L'essor du tourisme apparait vers 1739 avec le « Grand tour » inauguré par l'écrivain Horace Walpole, bientôt rejoint par de jeunes aristocrates britanniques. Ce voyage d'une année en Europe commençait par Paris et de se poursuivre à travers la Suisse pour rejoindre l'Allemagne et redescendre sur Venise, Rome, Naples et la Côte d'Azur. On pourrait établir un parallèle, si ne n'est la durée, avec les rallies mondains de la bourgeoisie qui permettent aux jeunes gens appartenant au cénacle aristocratique de nouer des relations. Le mot touriste est apparu en 1838 sous la plume de Stendhal avec les Mémoires d’un touriste. Selon Littré, les touristes sont des : « voyageurs qui ne parcourent des pays étrangers que par curiosité et désœuvrement, qui font une espèce de tournée dans des pays habituellement visités par leurs compatriotes ».
Le Britannique Thomas Cook, un modeste menuisier de village, est le premier a mettre sur pied un voyage organisé le 5 juillet 1841. Il accompagne cinq cents personnes à bord d'un train de la Midland Counties Railways partant de Leicester pour une réunion antialcoolique à lOnghborough. Trois ans plus tard il signe un contrat avec la compagnie ferroviaire pour la création des « trains de plaisir », un week-end au bord de mer. En 1848 les « trains de plaisir » relient Paris à Dieppe. L'Exposition internationale de Paris de 1855 va populariser le tourisme. L'année suivante, l'agence de voyage Thomas Cook organise le premier circuit touristique à travers l'Europe. La première croisière sur le Nil est proposée en 1869. A la fin du XIX° siècle, l'agence Thomas Cook, créatrice du chèque de voyage en 1874, est le leader mondial. Le développement des moyens de transports va permettre le tourisme thérapeutique et les bains de mer (Arcachon, Deauville, La Baule ou Le Touquet), l’héliothérapie et la lutte contre la tuberculose.
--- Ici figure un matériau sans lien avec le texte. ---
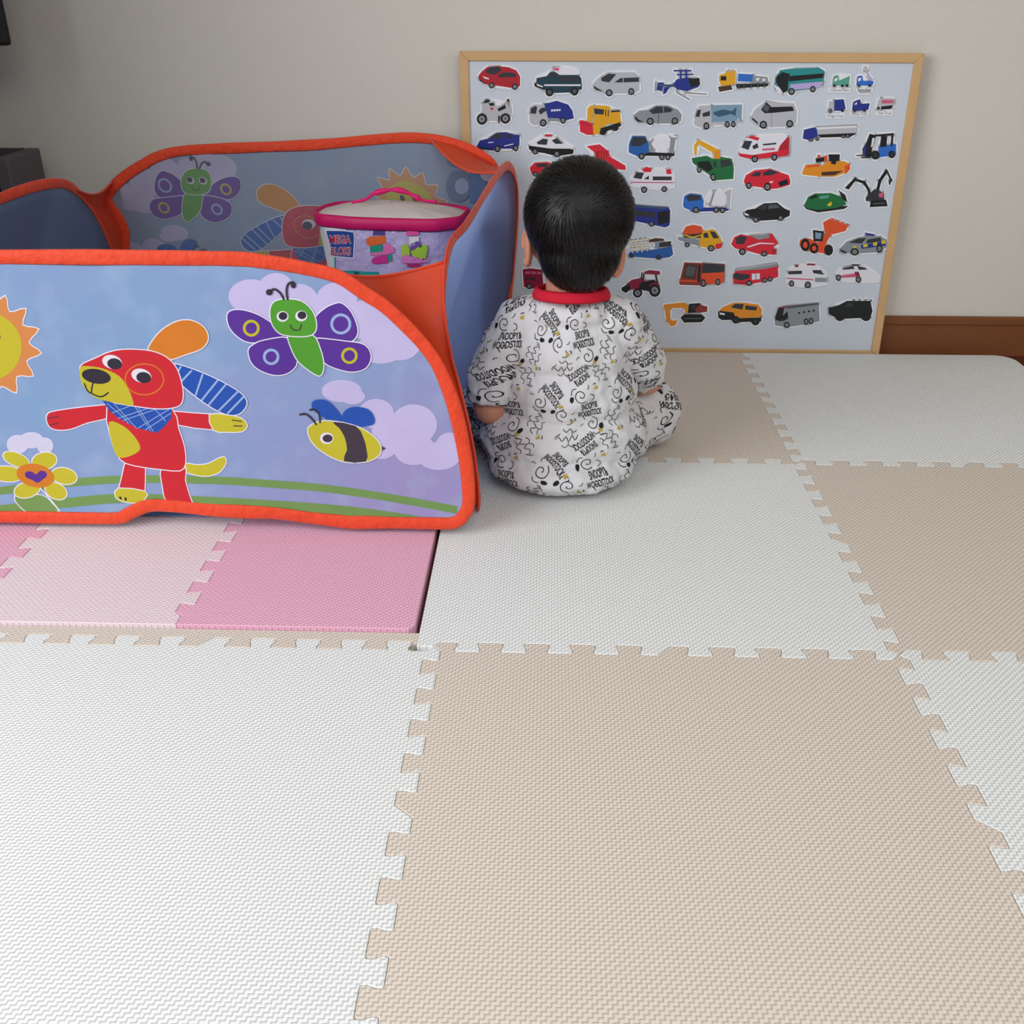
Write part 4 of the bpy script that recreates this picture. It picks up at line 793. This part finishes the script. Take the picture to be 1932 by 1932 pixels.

Le tourisme de masse apparait en France en 1936 avec les congés payés. Les salariés peuvent bénéficier d'une réduction de 40 % sur les Chemins de fer français (billet Lagrange). En 1956, plus de cinq millions de vacanciers empruntent le « train des vacances ». Le chemin de fer partant de Paris atteint Nice en 1864. La Côte d'Azur doit son nom à Stephen Liégeard et à son livre la Côte d'Azur couronné par l'Académie française en 1887. Le premier syndicat d'initiative apparait à Grenoble le 2 mai 1889, une idée de Joseph Jullien-Février afin de faciliter la venue des touristes étrangers dans les Alpes dauphinoises.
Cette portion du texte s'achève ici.